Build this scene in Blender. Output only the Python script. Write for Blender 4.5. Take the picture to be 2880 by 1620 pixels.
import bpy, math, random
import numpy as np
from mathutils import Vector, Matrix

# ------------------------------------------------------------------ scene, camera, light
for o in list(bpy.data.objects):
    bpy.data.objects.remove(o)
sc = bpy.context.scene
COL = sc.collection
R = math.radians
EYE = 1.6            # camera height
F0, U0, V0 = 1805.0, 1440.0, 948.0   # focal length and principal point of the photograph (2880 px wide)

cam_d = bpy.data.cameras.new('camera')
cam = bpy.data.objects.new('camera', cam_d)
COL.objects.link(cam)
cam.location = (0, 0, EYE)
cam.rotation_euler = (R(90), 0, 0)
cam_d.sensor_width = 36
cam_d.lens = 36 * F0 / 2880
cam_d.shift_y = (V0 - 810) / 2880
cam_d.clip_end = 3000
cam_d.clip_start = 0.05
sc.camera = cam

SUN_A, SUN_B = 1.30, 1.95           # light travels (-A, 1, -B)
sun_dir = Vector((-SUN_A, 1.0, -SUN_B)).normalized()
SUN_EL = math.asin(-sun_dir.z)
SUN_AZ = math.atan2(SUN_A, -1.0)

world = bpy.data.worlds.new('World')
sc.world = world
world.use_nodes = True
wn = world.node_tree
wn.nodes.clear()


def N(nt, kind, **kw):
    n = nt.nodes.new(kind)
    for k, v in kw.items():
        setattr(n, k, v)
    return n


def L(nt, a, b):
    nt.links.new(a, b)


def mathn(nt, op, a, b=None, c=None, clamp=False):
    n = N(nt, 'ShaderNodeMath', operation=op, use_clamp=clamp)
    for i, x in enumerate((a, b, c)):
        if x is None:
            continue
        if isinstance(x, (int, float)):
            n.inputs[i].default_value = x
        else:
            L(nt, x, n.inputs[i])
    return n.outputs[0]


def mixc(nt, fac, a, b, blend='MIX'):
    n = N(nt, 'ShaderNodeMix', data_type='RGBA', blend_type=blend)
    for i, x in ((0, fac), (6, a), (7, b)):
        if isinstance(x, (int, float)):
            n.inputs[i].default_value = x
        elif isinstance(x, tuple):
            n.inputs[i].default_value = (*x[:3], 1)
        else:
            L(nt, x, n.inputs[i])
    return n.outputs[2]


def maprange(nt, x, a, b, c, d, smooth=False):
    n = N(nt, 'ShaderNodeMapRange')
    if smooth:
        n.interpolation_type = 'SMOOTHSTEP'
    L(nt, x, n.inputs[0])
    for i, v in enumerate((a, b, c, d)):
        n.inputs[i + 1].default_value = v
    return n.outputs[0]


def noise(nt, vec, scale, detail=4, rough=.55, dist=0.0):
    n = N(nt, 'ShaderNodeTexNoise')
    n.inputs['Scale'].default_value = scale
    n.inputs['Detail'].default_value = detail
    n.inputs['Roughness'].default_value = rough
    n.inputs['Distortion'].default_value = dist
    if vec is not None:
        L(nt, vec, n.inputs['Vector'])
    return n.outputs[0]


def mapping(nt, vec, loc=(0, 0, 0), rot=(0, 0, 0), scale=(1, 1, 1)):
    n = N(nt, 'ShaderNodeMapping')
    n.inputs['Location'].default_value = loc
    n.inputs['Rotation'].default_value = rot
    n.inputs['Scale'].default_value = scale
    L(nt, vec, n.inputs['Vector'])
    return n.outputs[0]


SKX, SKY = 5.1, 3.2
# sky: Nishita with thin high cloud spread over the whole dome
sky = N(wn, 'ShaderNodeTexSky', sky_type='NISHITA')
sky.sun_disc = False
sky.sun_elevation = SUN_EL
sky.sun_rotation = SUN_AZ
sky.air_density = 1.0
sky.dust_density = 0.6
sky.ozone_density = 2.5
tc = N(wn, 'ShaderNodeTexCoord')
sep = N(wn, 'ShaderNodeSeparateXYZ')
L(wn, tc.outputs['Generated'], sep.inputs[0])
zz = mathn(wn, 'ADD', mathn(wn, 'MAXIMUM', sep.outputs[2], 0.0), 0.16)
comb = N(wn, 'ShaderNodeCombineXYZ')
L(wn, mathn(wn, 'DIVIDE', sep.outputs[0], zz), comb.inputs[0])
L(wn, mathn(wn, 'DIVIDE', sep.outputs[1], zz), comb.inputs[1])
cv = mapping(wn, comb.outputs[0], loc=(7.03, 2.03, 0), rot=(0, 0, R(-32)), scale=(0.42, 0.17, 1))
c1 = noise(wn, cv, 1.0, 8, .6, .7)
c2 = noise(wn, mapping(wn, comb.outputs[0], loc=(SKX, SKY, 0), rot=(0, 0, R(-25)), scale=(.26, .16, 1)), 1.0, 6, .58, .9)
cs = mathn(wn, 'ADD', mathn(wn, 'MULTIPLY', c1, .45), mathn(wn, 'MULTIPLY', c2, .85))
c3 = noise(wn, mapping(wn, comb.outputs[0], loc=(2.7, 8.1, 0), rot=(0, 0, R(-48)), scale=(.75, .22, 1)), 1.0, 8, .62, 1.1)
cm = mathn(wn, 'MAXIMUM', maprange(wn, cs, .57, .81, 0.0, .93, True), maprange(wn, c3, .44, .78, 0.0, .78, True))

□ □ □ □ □

**What this task involves:** Write out each line of the data above again, exactly as given.

**Task solution:**
Build this scene in Blender. Output only the Python script. Write for Blender 4.5. Take the picture to be 2880 by 1620 pixels.
import bpy, math, random
import numpy as np
from mathutils import Vector, Matrix

# ------------------------------------------------------------------ scene, camera, light
for o in list(bpy.data.objects):
    bpy.data.objects.remove(o)
sc = bpy.context.scene
COL = sc.collection
R = math.radians
EYE = 1.6            # camera height
F0, U0, V0 = 1805.0, 1440.0, 948.0   # focal length and principal point of the photograph (2880 px wide)

cam_d = bpy.data.cameras.new('camera')
cam = bpy.data.objects.new('camera', cam_d)
COL.objects.link(cam)
cam.location = (0, 0, EYE)
cam.rotation_euler = (R(90), 0, 0)
cam_d.sensor_width = 36
cam_d.lens = 36 * F0 / 2880
cam_d.shift_y = (V0 - 810) / 2880
cam_d.clip_end = 3000
cam_d.clip_start = 0.05
sc.camera = cam

SUN_A, SUN_B = 1.30, 1.95           # light travels (-A, 1, -B)
sun_dir = Vector((-SUN_A, 1.0, -SUN_B)).normalized()
SUN_EL = math.asin(-sun_dir.z)
SUN_AZ = math.atan2(SUN_A, -1.0)

world = bpy.data.worlds.new('World')
sc.world = world
world.use_nodes = True
wn = world.node_tree
wn.nodes.clear()


def N(nt, kind, **kw):
    n = nt.nodes.new(kind)
    for k, v in kw.items():
        setattr(n, k, v)
    return n


def L(nt, a, b):
    nt.links.new(a, b)


def mathn(nt, op, a, b=None, c=None, clamp=False):
    n = N(nt, 'ShaderNodeMath', operation=op, use_clamp=clamp)
    for i, x in enumerate((a, b, c)):
        if x is None:
            continue
        if isinstance(x, (int, float)):
            n.inputs[i].default_value = x
        else:
            L(nt, x, n.inputs[i])
    return n.outputs[0]


def mixc(nt, fac, a, b, blend='MIX'):
    n = N(nt, 'ShaderNodeMix', data_type='RGBA', blend_type=blend)
    for i, x in ((0, fac), (6, a), (7, b)):
        if isinstance(x, (int, float)):
            n.inputs[i].default_value = x
        elif isinstance(x, tuple):
            n.inputs[i].default_value = (*x[:3], 1)
        else:
            L(nt, x, n.inputs[i])
    return n.outputs[2]


def maprange(nt, x, a, b, c, d, smooth=False):
    n = N(nt, 'ShaderNodeMapRange')
    if smooth:
        n.interpolation_type = 'SMOOTHSTEP'
    L(nt, x, n.inputs[0])
    for i, v in enumerate((a, b, c, d)):
        n.inputs[i + 1].default_value = v
    return n.outputs[0]


def noise(nt, vec, scale, detail=4, rough=.55, dist=0.0):
    n = N(nt, 'ShaderNodeTexNoise')
    n.inputs['Scale'].default_value = scale
    n.inputs['Detail'].default_value = detail
    n.inputs['Roughness'].default_value = rough
    n.inputs['Distortion'].default_value = dist
    if vec is not None:
        L(nt, vec, n.inputs['Vector'])
    return n.outputs[0]


def mapping(nt, vec, loc=(0, 0, 0), rot=(0, 0, 0), scale=(1, 1, 1)):
    n = N(nt, 'ShaderNodeMapping')
    n.inputs['Location'].default_value = loc
    n.inputs['Rotation'].default_value = rot
    n.inputs['Scale'].default_value = scale
    L(nt, vec, n.inputs['Vector'])
    return n.outputs[0]


SKX, SKY = 5.1, 3.2
# sky: Nishita with thin high cloud spread over the whole dome
sky = N(wn, 'ShaderNodeTexSky', sky_type='NISHITA')
sky.sun_disc = False
sky.sun_elevation = SUN_EL
sky.sun_rotation = SUN_AZ
sky.air_density = 1.0
sky.dust_density = 0.6
sky.ozone_density = 2.5
tc = N(wn, 'ShaderNodeTexCoord')
sep = N(wn, 'ShaderNodeSeparateXYZ')
L(wn, tc.outputs['Generated'], sep.inputs[0])
zz = mathn(wn, 'ADD', mathn(wn, 'MAXIMUM', sep.outputs[2], 0.0), 0.16)
comb = N(wn, 'ShaderNodeCombineXYZ')
L(wn, mathn(wn, 'DIVIDE', sep.outputs[0], zz), comb.inputs[0])
L(wn, mathn(wn, 'DIVIDE', sep.outputs[1], zz), comb.inputs[1])
cv = mapping(wn, comb.outputs[0], loc=(7.03, 2.03, 0), rot=(0, 0, R(-32)), scale=(0.42, 0.17, 1))
c1 = noise(wn, cv, 1.0, 8, .6, .7)
c2 = noise(wn, mapping(wn, comb.outputs[0], loc=(SKX, SKY, 0), rot=(0, 0, R(-25)), scale=(.26, .16, 1)), 1.0, 6, .58, .9)
cs = mathn(wn, 'ADD', mathn(wn, 'MULTIPLY', c1, .45), mathn(wn, 'MULTIPLY', c2, .85))
c3 = noise(wn, mapping(wn, comb.outputs[0], loc=(2.7, 8.1, 0), rot=(0, 0, R(-48)), scale=(.75, .22, 1)), 1.0, 8, .62, 1.1)
cm = mathn(wn, 'MAXIMUM', maprange(wn, cs, .57, .81, 0.0, .93, True), maprange(wn, c3, .44, .78, 0.0, .78, True))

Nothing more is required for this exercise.